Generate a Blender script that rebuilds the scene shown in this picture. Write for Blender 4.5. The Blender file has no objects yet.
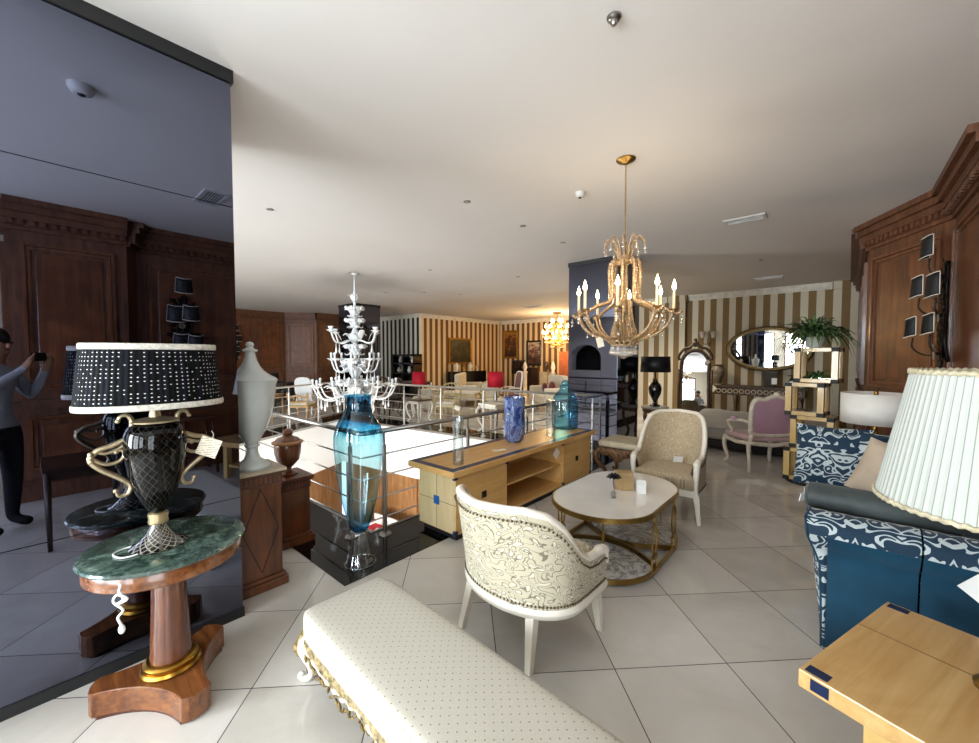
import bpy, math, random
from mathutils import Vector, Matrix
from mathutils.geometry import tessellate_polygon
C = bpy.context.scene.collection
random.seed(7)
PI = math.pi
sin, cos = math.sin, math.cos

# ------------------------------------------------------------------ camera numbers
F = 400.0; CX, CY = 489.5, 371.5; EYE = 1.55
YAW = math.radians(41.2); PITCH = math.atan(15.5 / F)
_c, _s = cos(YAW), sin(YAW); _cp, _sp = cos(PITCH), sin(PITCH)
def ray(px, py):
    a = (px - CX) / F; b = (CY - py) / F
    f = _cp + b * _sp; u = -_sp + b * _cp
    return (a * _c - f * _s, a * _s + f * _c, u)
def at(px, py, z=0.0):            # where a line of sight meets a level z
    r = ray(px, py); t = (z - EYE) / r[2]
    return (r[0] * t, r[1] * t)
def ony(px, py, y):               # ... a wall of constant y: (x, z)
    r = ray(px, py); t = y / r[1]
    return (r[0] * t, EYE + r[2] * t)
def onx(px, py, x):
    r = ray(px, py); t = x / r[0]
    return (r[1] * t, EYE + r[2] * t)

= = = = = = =

**Task statement:**
Skip the pictures, please, and transcribe only the lines from the beginning of the material through the one that contains "sin, cos = math.sin, math.cos".

**Exercise response:**
Generate a Blender script that rebuilds the scene shown in this picture. Write for Blender 4.5. The Blender file has no objects yet.
import bpy, math, random
from mathutils import Vector, Matrix
from mathutils.geometry import tessellate_polygon
C = bpy.context.scene.collection
random.seed(7)
PI = math.pi
sin, cos = math.sin, math.cos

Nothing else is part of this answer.